Quando saíram as primeiras imagens e trailers de “As Viúvas”, que estreia nesta quinta-feira (29) nos cinemas, muita gente o descreveu apenas como um filme sobre um assalto. Porém, um longa-metragem do britânico Steve McQueen não pode ser descrito apenas sob um prisma – ainda mais um tão simplório, que o coloca junto com tantas outras produções.

Em “As Viúvas”, que deve ser um dos principais títulos na corrida ao Oscar, o cineasta constrói sua história a partir da vida de quatro mulheres, e a verdade é que 120 minutos é pouco tempo para apresentar a complexidade da personalidade dessas figuras. Por meio de flashbacks e diálogos, o público passa a entender o que essas mulheres viveram para estar como as vemos hoje, no momento em que se passa a trama.
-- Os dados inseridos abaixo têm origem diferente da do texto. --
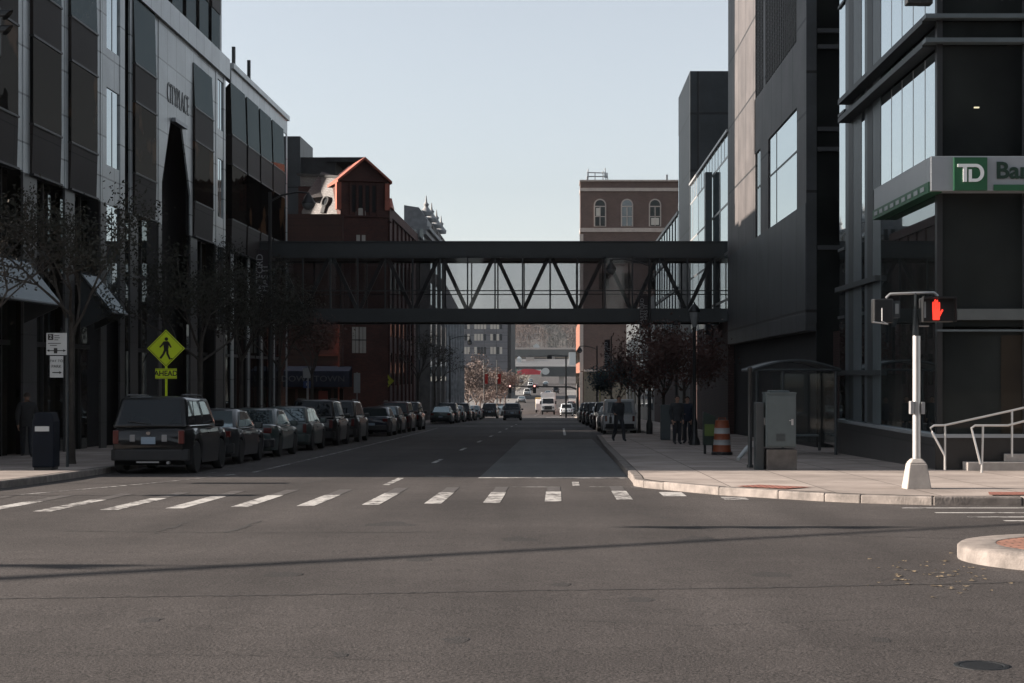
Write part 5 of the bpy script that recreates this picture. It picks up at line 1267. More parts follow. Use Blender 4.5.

Quem assina o roteiro de “As Viúvas” ao lado de McQueen é Gillian Flynn, do filme “Lugares Escuros” (2015), com Charlize Theron, e da excelente série da HBO “Sharp Objects” (2018), com Amy Adams e Patricia Clarkson em atuações primorosas. Nos dois casos, Gillian apresenta protagonistas mulheres com alicerces emocionais muito bem-construídos, que são revelados ao público aos poucos – como se fosse para dar tempo aos espectadores para digerir bem todas as nuances.

Como o filme de McQueen traz essa força feminina, claro que o diretor escolheu a dedo sua atriz principal: Viola Davis, vencedora do Oscar em 2017 (por “Um Limite entre Nós”, de Denzel Washington) e do Emmy em 2015 (pela série “How to Get Away with Murder”).

Viola interpreta Veronica, uma mulher que revela suas fragilidades e também descobre suas forças ao perder seu marido, Harry (Liam Neeson), durante um assalto. Harry era o líder de uma quadrilha que realizava grandes roubos. Durante uma fuga, ele e os comparsas são mortos numa ruidosa ação policial.

Com a morte do marido, Veronica vê sua vida aparentemente perfeita ruir quando um bandido bate à porta de seu apartamento impecável para cobrar dela uma dívida do falecido. A mulher não tem dinheiro, mas tem nas mãos uma agenda com os planejamentos de assaltos de Harry. Entre eles, um que não chegou a ser executado. Veronica, então, marca um encontro com as outras viúvas – as mulheres dos comparsas de Harry – e propõe que elas sigam as orientações deixadas pelo criminoso e realizem o assalto para, assim, terem dinheiro para reconstruir suas vidas.

As viúvas que topam o assalto são Linda (Michelle Rodriguez, da franquia “Velozes e Furiosos”) e Alice (Elisabeth Debicki). A primeira se desespera ao ver sua loja ser tomada por agiotas e descobre que seu falecido marido perdera todo o dinheiro e os poucos bens da família em apostas. A segunda, acostumada a ser maltratada e violentada pelo então companheiro e pela mãe, reluta, mas decide que está na hora de ter as rédeas de sua própria vida. Assim, as mulheres passam a se reunir para planejar e executar o roubo. Durante esse preparo, o público desvenda o passado dessas personagens, principalmente o de Veronica, cujo drama se estenderá para o presente de forma surpreendente. Junta-se às viúvas a cabeleireira e babá Belle (Cynthia Erivo), outra fortaleza construída por McQueen.

Corrupção e poder

Além de trazer nas entrelinhas críticas sociais ao mostrar as mulheres submetidas ao machismo enraizado na cultura, o cineasta também aborda a corrupção e a violência praticada por aqueles que deveriam zelar pela comunidade. No entanto, políticos, líderes sociais e pastores são trazidos à superfície de forma extremamente bruta. Um triste retrato da falta de ética e de humanidade em nome da ganância. McQueen coloca políticos e criminosos no mesmo barco e traça uma linha tênue que pode delimitar essas duas definições – que jamais deveriam estar tão próximas.

Os maiores criminosos, nesse contexto, são Jack Mulligan (Colin Farrell) e Jamal (Brian Taree Henry), opositores políticos que disputam votos em um bairro carente. Jack tem a carreira impulsionada pelo pai, o controlador e preconceituoso Tom (Robert Duvall), enquanto Jamal conta com o capanga Jatemme (Daniel Kuluuya) para arrebanhar seus seguidores.

Com drama e ação, “As Viúvas” é mais um interessante filme do versátil McQueen, que mostra sua facilidade em tratar os temas sociais em diferentes âmbitos, épocas e ângulos, como fez também em “Shame” (2012) e “12 Anos de Escravidão” (2014).